→ **Task**
Repeat the listing exactly as given, omitting every image.

════════════════

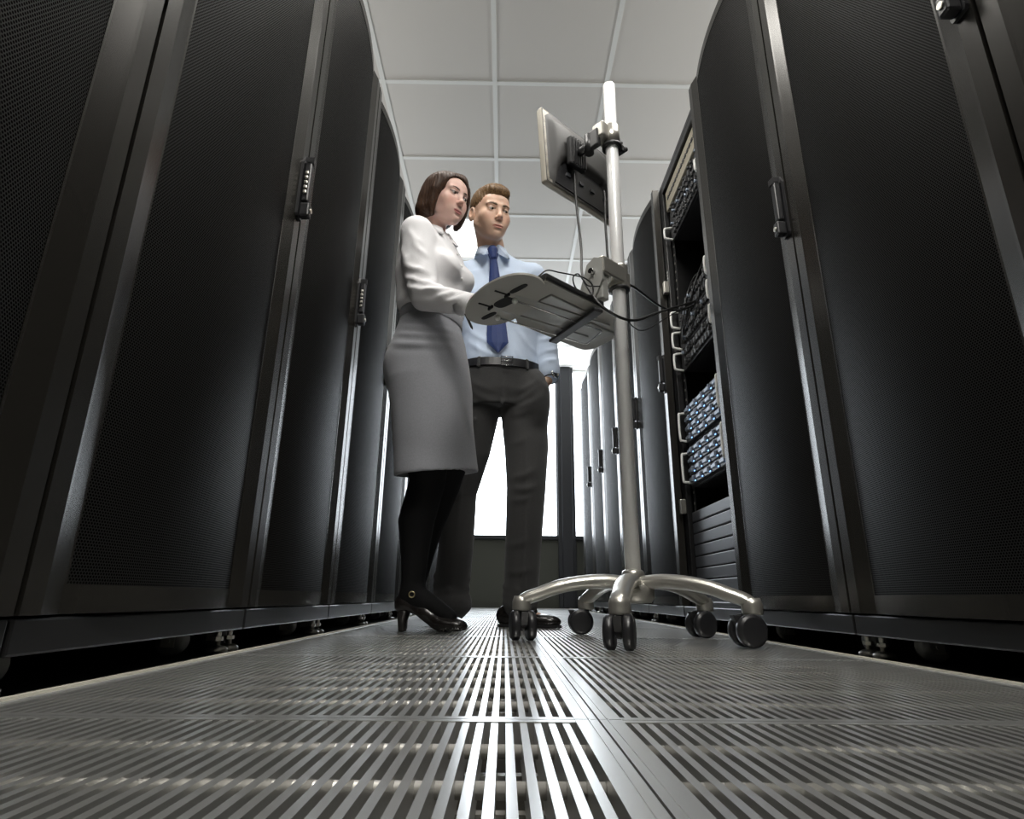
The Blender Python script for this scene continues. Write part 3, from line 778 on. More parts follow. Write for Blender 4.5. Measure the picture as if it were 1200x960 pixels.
        for q in range(3):
            sl0 = [slice(1, -1)] * 3; sl1 = [slice(1, -1)] * 3; sl0[q] = slice(0, -1); sl1[q] = slice(1, None)
            a = ins[tuple(sl0)]; b = ins[tuple(sl1)]; e = np.argwhere(a != b)
            if not len(e): continue
            off = np.array([1, 1, 1]); off[q] = 0; e = e + off
            flip = ~ins[e[:, 0], e[:, 1], e[:, 2]]
            u, v_ = [(1, 2), (2, 0), (0, 1)][q]; du = np.zeros(3, int); dv = np.zeros(3, int); du[u] = 1; dv[v_] = 1
            g_ = lambda o: vid[tuple((e - o).T)]
            Q = np.stack([g_(du + dv), g_(dv), g_(0 * du), g_(du)], 1); Q[flip] = Q[flip][:, ::-1]
            quads.append(Q[(Q >= 0).all(1)])
        return V, np.concatenate(quads)
    def build(s, name, m_, parent, off, col=None, smooth_it=0):
        V, Q = s.mesh()
        if smooth_it:
            for _ in range(smooth_it):
                A = np.zeros_like(V); c = np.zeros(len(V))
                for i in range(4):
                    a, b = Q[:, i], Q[:, (i + 1) % 4]
                    for d_ in range(3): A[:, d_] += np.bincount(a, V[b, d_], len(V))
                    c += np.bincount(a, minlength=len(V))
                V = V * .5 + .5 * A / np.maximum(c, 1)[:, None]
        me = bpy.data.meshes.new(name); L = V - np.array(off)
        me.vertices.add(len(V)); me.vertices.foreach_set('co', L.astype(np.float32).ravel())
        me.loops.add(Q.size); me.loops.foreach_set('vertex_index', Q.astype(np.int32).ravel())
        me.polygons.add(len(Q)); me.polygons.foreach_set('loop_start', np.arange(0, Q.size, 4, dtype=np.int32))
        me.polygons.foreach_set('use_smooth', np.ones(len(Q), bool)); me.update(calc_edges=True); me.validate()
        if col is not None:
            at = me.color_attributes.new('Col', 'FLOAT_COLOR', 'POINT'); C_ = np.ones((len(me.vertices), 4), np.float32); C_[:, :3] = col(V); at.data.foreach_set('color', C_.ravel())
        me.materials.append(m_); o = bpy.data.objects.new(name, me); COL.objects.link(o); o.parent = parent
        return o

def on_surface(o, a, b, off):
    from mathutils.bvhtree import BVHTree
    me = o.data; t = BVHTree.FromPolygons([v.co.copy() for v in me.vertices], [tuple(p.vertices) for p in me.polygons])
    A = Vector(tuple(np.array(a) - off)); B = Vector(tuple(np.array(b) - off)); h = t.ray_cast(A, (B - A).normalized())
    return None if h[0] is None else Vector(tuple(np.array(h[0]) + off))
def ridges(segs, yc, A=.004, w=.010):
    """cloth creases: gaussian ridges along (x,z) segments on the side that faces -y; seg = (x0,z0,x1,z1[,scale])"""
    def fn(X, Y, Z):
        d = 0 * X + 0 * Y + 0 * Z
        for sg in segs:
            x0, z0, x1, z1 = sg[:4]; k = sg[4] if len(sg) > 4 else 1.0
            dx, dz = x1 - x0, z1 - z0; L2 = dx * dx + dz * dz; t = np.clip(((X - x0) * dx + (Z - z0) * dz) / L2, 0, 1)
            bend = .12 * math.sqrt(L2) * 4 * t * (1 - t); r2 = (X - x0 - t * dx) ** 2 + (Z - z0 - t * dz + bend) ** 2
            d = d - A * k * np.sin(math.pi * np.clip(t, .04, .96)) ** .6 * (np.exp(-r2 / w ** 2) - .45 * np.exp(-((X - x0 - t * dx) ** 2 + (Z - z0 - t * dz + bend + 1.8 * w) ** 2) / w ** 2))
        return d * (1 / (1 + np.exp(np.clip((Y - yc) * 60, -30, 30))))
    return fn
def sstep(a, b, x): t = np.clip((x - a) / (b - a), 0, 1); return t * t * (3 - 2 * t)
def gauss(L, c, r_): return np.exp(-(((L - np.array(c)) / np.array(r_)) ** 2).sum(1))

def head(F, H, fem=False):
    """head prims in frame H: face looks along -y, z up, origin at eye level between the ears"""
    j = .88 if fem else 1.0
    F.ell((0, .014, .036), (.074, .094, .080), H, .01)
    F.ell((0, -.012, .015), (.067, .080, .080), H, .02)
    F.ell((0, -.034, -.028), (.060 * (.93 if fem else 1), .055, .080), H, .02)
    F.ell((0, -.016, -.034), (.0565 * (j + .03 * fem), .062, .050), H, .03)
    F.ell((0, -.058, .040), (.052, .030, .036), H, .02)                 # forehead
    for s_ in (-1, 1):
        F.cap((s_ * .050 * j, -.006, -.048), (s_ * .017 * j, -.064, -.093), .018, .016, H, .03)   # jaw
        F.ell((s_ * .042, -.060, -.026), (.020, .019, .018), H, .03)    # cheek bone
        F.ell((s_ * .027, -.070, -.056), (.019, .018, .024), H, .024)    # cheek
    F.ell((0, -.077, -.097), (.020 * j, .017, .016), H, .018)           # chin
    F.ell((0, -.080, -.066), (.028, .016, .022), H, .016)               # muzzle
    for s_ in (-1, 1):
        F.ell((s_ * .032, -.100, .002), (.017, .0155, .0105), H, .012, 's')   # sockets
        F.cap((s_ * .012, -.088, .0205 if not fem else .022), (s_ * .046, -.078, .021), .0075 if not fem else .005, .006 if not fem else .004, H, .014)   # brow ridge
    F.cap((0, -.087, .014), (0, -.106, -.028), .0072, .0090 * (.9 if fem else 1), H, .014)          # nose bridge
    F.ell((0, -.108, -.031), (.0098 * j, .0100, .0090), H, .008)
    for s_ in (-1, 1):
        F.ell((s_ * .0112 * j, -.099, -.036), (.0065, .0090, .0068), H, .006)
        F.ell((s_ * .0065, -.102, -.0455), (.0032, .0046, .0030), H, .002, 's')
    # eyelids with an opening
    for s_ in (-1, 1):
        F.ell((s_ * .0315, -.0785, .001), (.0155, .0135, .0128), H, .004)
        F.ell((s_ * .0315, -.094, -.0002), (.0130, .012, .0038 if not fem else .0044), H, .0015, 's')
    # lips
    F.ell((0, -.0915, -.0645), (.0250 * j, .0080, .0048), H, .005); F.ell((0, -.0905, -.0738), (.0205 * j, .0086, .0062), H, .005)
    F.ell((0, -.0990, -.0688), (.025 * j, .0065, .0013), H, .002, 's')
    F.ell((0, -.098, -.085), (.015, .006, .004), H, .006, 's')
    # ears
    for s_ in (-1, 1):
        er = rotz(s_ * -.35)
        F.ell((s_ * (.074 if fem else .079), .010, -.008), (.0070, .0185, .031), H, .005, rot=er)
        F.ell((s_ * .082, .009, -.002), (.005, .0095, .017), H, .003, 's', rot=er)
    return F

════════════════

→ **Output below**
The Blender Python script for this scene continues. Write part 3, from line 778 on. More parts follow. Write for Blender 4.5. Measure the picture as if it were 1200x960 pixels.
        for q in range(3):
            sl0 = [slice(1, -1)] * 3; sl1 = [slice(1, -1)] * 3; sl0[q] = slice(0, -1); sl1[q] = slice(1, None)
            a = ins[tuple(sl0)]; b = ins[tuple(sl1)]; e = np.argwhere(a != b)
            if not len(e): continue
            off = np.array([1, 1, 1]); off[q] = 0; e = e + off
            flip = ~ins[e[:, 0], e[:, 1], e[:, 2]]
            u, v_ = [(1, 2), (2, 0), (0, 1)][q]; du = np.zeros(3, int); dv = np.zeros(3, int); du[u] = 1; dv[v_] = 1
            g_ = lambda o: vid[tuple((e - o).T)]
            Q = np.stack([g_(du + dv), g_(dv), g_(0 * du), g_(du)], 1); Q[flip] = Q[flip][:, ::-1]
            quads.append(Q[(Q >= 0).all(1)])
        return V, np.concatenate(quads)
    def build(s, name, m_, parent, off, col=None, smooth_it=0):
        V, Q = s.mesh()
        if smooth_it:
            for _ in range(smooth_it):
                A = np.zeros_like(V); c = np.zeros(len(V))
                for i in range(4):
                    a, b = Q[:, i], Q[:, (i + 1) % 4]
                    for d_ in range(3): A[:, d_] += np.bincount(a, V[b, d_], len(V))
                    c += np.bincount(a, minlength=len(V))
                V = V * .5 + .5 * A / np.maximum(c, 1)[:, None]
        me = bpy.data.meshes.new(name); L = V - np.array(off)
        me.vertices.add(len(V)); me.vertices.foreach_set('co', L.astype(np.float32).ravel())
        me.loops.add(Q.size); me.loops.foreach_set('vertex_index', Q.astype(np.int32).ravel())
        me.polygons.add(len(Q)); me.polygons.foreach_set('loop_start', np.arange(0, Q.size, 4, dtype=np.int32))
        me.polygons.foreach_set('use_smooth', np.ones(len(Q), bool)); me.update(calc_edges=True); me.validate()
        if col is not None:
            at = me.color_attributes.new('Col', 'FLOAT_COLOR', 'POINT'); C_ = np.ones((len(me.vertices), 4), np.float32); C_[:, :3] = col(V); at.data.foreach_set('color', C_.ravel())
        me.materials.append(m_); o = bpy.data.objects.new(name, me); COL.objects.link(o); o.parent = parent
        return o

def on_surface(o, a, b, off):
    from mathutils.bvhtree import BVHTree
    me = o.data; t = BVHTree.FromPolygons([v.co.copy() for v in me.vertices], [tuple(p.vertices) for p in me.polygons])
    A = Vector(tuple(np.array(a) - off)); B = Vector(tuple(np.array(b) - off)); h = t.ray_cast(A, (B - A).normalized())
    return None if h[0] is None else Vector(tuple(np.array(h[0]) + off))
def ridges(segs, yc, A=.004, w=.010):
    """cloth creases: gaussian ridges along (x,z) segments on the side that faces -y; seg = (x0,z0,x1,z1[,scale])"""
    def fn(X, Y, Z):
        d = 0 * X + 0 * Y + 0 * Z
        for sg in segs:
            x0, z0, x1, z1 = sg[:4]; k = sg[4] if len(sg) > 4 else 1.0
            dx, dz = x1 - x0, z1 - z0; L2 = dx * dx + dz * dz; t = np.clip(((X - x0) * dx + (Z - z0) * dz) / L2, 0, 1)
            bend = .12 * math.sqrt(L2) * 4 * t * (1 - t); r2 = (X - x0 - t * dx) ** 2 + (Z - z0 - t * dz + bend) ** 2
            d = d - A * k * np.sin(math.pi * np.clip(t, .04, .96)) ** .6 * (np.exp(-r2 / w ** 2) - .45 * np.exp(-((X - x0 - t * dx) ** 2 + (Z - z0 - t * dz + bend + 1.8 * w) ** 2) / w ** 2))
        return d * (1 / (1 + np.exp(np.clip((Y - yc) * 60, -30, 30))))
    return fn
def sstep(a, b, x): t = np.clip((x - a) / (b - a), 0, 1); return t * t * (3 - 2 * t)
def gauss(L, c, r_): return np.exp(-(((L - np.array(c)) / np.array(r_)) ** 2).sum(1))

def head(F, H, fem=False):
    """head prims in frame H: face looks along -y, z up, origin at eye level between the ears"""
    j = .88 if fem else 1.0
    F.ell((0, .014, .036), (.074, .094, .080), H, .01)
    F.ell((0, -.012, .015), (.067, .080, .080), H, .02)
    F.ell((0, -.034, -.028), (.060 * (.93 if fem else 1), .055, .080), H, .02)
    F.ell((0, -.016, -.034), (.0565 * (j + .03 * fem), .062, .050), H, .03)
    F.ell((0, -.058, .040), (.052, .030, .036), H, .02)                 # forehead
    for s_ in (-1, 1):
        F.cap((s_ * .050 * j, -.006, -.048), (s_ * .017 * j, -.064, -.093), .018, .016, H, .03)   # jaw
        F.ell((s_ * .042, -.060, -.026), (.020, .019, .018), H, .03)    # cheek bone
        F.ell((s_ * .027, -.070, -.056), (.019, .018, .024), H, .024)    # cheek
    F.ell((0, -.077, -.097), (.020 * j, .017, .016), H, .018)           # chin
    F.ell((0, -.080, -.066), (.028, .016, .022), H, .016)               # muzzle
    for s_ in (-1, 1):
        F.ell((s_ * .032, -.100, .002), (.017, .0155, .0105), H, .012, 's')   # sockets
        F.cap((s_ * .012, -.088, .0205 if not fem else .022), (s_ * .046, -.078, .021), .0075 if not fem else .005, .006 if not fem else .004, H, .014)   # brow ridge
    F.cap((0, -.087, .014), (0, -.106, -.028), .0072, .0090 * (.9 if fem else 1), H, .014)          # nose bridge
    F.ell((0, -.108, -.031), (.0098 * j, .0100, .0090), H, .008)
    for s_ in (-1, 1):
        F.ell((s_ * .0112 * j, -.099, -.036), (.0065, .0090, .0068), H, .006)
        F.ell((s_ * .0065, -.102, -.0455), (.0032, .0046, .0030), H, .002, 's')
    # eyelids with an opening
    for s_ in (-1, 1):
        F.ell((s_ * .0315, -.0785, .001), (.0155, .0135, .0128), H, .004)
        F.ell((s_ * .0315, -.094, -.0002), (.0130, .012, .0038 if not fem else .0044), H, .0015, 's')
    # lips
    F.ell((0, -.0915, -.0645), (.0250 * j, .0080, .0048), H, .005); F.ell((0, -.0905, -.0738), (.0205 * j, .0086, .0062), H, .005)
    F.ell((0, -.0990, -.0688), (.025 * j, .0065, .0013), H, .002, 's')
    F.ell((0, -.098, -.085), (.015, .006, .004), H, .006, 's')
    # ears
    for s_ in (-1, 1):
        er = rotz(s_ * -.35)
        F.ell((s_ * (.074 if fem else .079), .010, -.008), (.0070, .0185, .031), H, .005, rot=er)
        F.ell((s_ * .082, .009, -.002), (.005, .0095, .017), H, .003, 's', rot=er)
    return F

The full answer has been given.